Mas como é possível que as formas de organização dos trabalhadores que irão contribuir para a superação do capitalismo surjam com o capitalismo ainda em vigor? O que impede que aconteça com essas novas formas o que aconteceu com as tradicionais, que você citou anteriormente, e que também foram formas de organização e participação social dos trabalhadores criadas por eles no processo de resistência contra a exploração capitalista em determinadas conjunturas?

O fato de ainda não sabermos o que e como levar a luta nesta nova situação histórica de crise estrutural do capital não nos autoriza reproduzir o “mesmo”, como justificativa do ‘possibilismo politicista’.  Daríamos um grande passo adiante se admitíssemos que o que fazemos é insuficiente e nos afasta progressivamente da luta emancipatória dos trabalhadores. Há momentos na história em que é mais fácil ver o que não se deve repetir, ainda que não tenhamos a capacidade de gerar os meios necessários para intervir criativamente de imediato na luta de classes a favor dos interesses emancipatórios dos trabalhadores. A mudança radical entre a fase de ascendência do sistema do capital, na qual a luta por melhorias dentro do capitalismo pôde sustentar alguns ganhos defensivos para a classe trabalhadora e a ilusão de um avanço progressivo até sua emancipação da exploração do capital, como pregava o reformismo socialdemocrata, e a atual fase de crise estrutural provocou enormes alterações na luta de classes.  A capacidade do sistema do capital em garantir, como fez antes, a reprodução social universal, ainda que extremamente desigual, passa a ser enormemente comprometida, colocando em risco a própria sobrevivência da humanidade. Toda a luta pela emancipação humana só pode se dar contra o capital, e agora com a crise estrutural do sistema deve-se visar não apenas à atenuação da exploração, mas a constituir-se uma alternativa social hegemônica a ele e não se colocar como objetivo reformá-lo. A crise estrutural exige uma inovadora ação política da luta de classes, com abrangência de massas. Sem uma crítica e uma autocrítica das experiências históricas de luta da classe trabalhadora dificilmente nos tornaremos capazes de superar o caráter reformista da luta democrática e da participação social que há décadas aguarda, através da luta institucional dentro e fora do Estado, por resultados positivos em direção à superação das desigualdades sociais e à consecução de uma organização autônoma da classe trabalhadora.
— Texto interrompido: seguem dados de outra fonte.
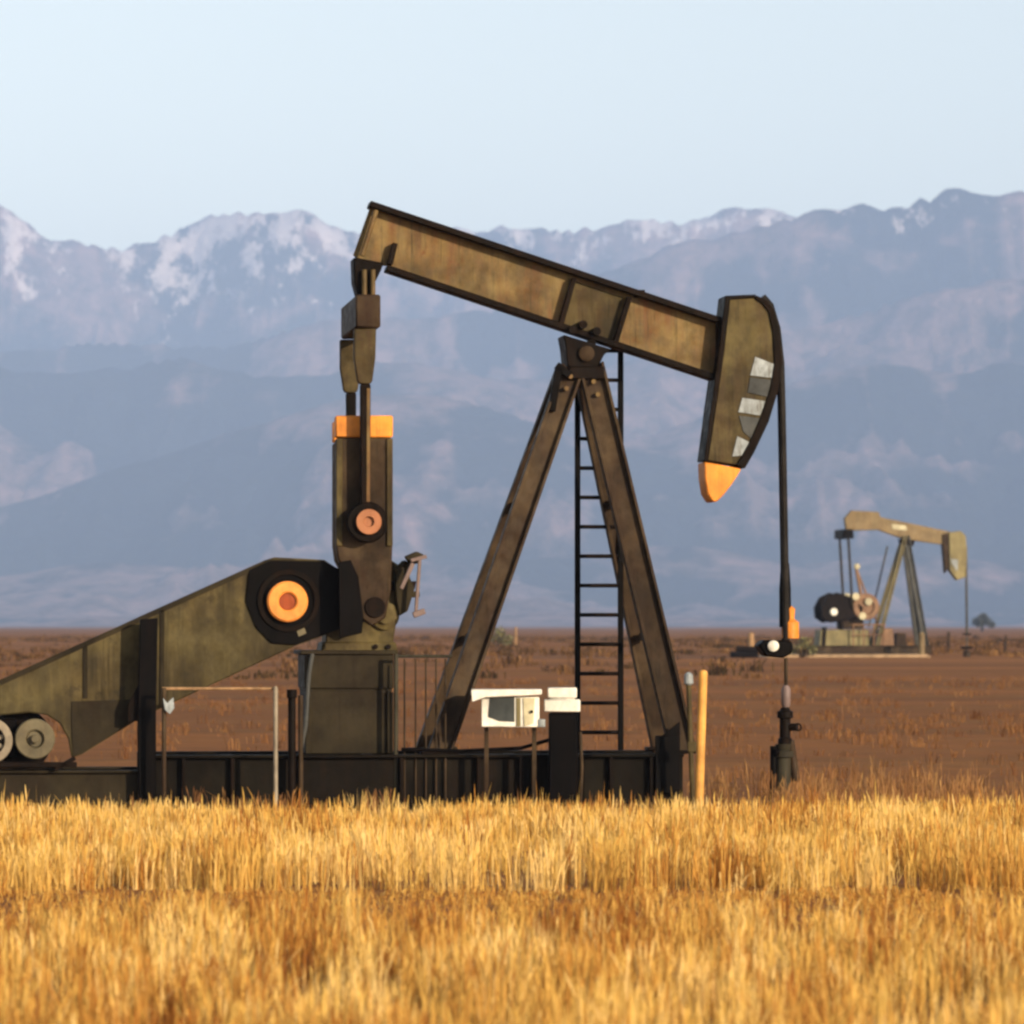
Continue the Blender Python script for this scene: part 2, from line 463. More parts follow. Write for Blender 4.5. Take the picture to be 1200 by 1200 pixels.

Como avalia a polarização em torno do decreto da presidente Dilma Rousseff para criação da Política Nacional de Participação Popular, que foi rejeitado na Câmara dos Deputados logo após as eleições depois de ser tachado de autoritário e “bolivariano”? E que prognóstico faz para essa área nos próximos quatro anos? 

Essas contradições não podem nos cegar. Não adianta olhar a política de forma casuística em alguns pontos em que aparentemente há interesse da classe trabalhadora dentro do Congresso. Esse combate encobre inclusive todas as medidas muito mais radicais e danosas para a classe trabalhadora que estão sendo e serão implementadas pelo governo e das quais  nós sequer tomamos conhecimento ou criamos meios para combater. Acho inócua essa discussão sobre um projeto que tem uma oposição conservadora dentro do Congresso, o que  poderia provocar uma tendência nossa de cerrar fileiras a combater no Congresso a defesa do projeto. Não estamos cerrando fileiras no fundamental. A defesa de um projeto de participação social em nada altera o que está sendo feito agora com o aumento do superávit primário, com a retirada de alguns direitos que estão em vista pelo governo, do seguro-desemprego, das pensões, do arrocho salarial que vai vir.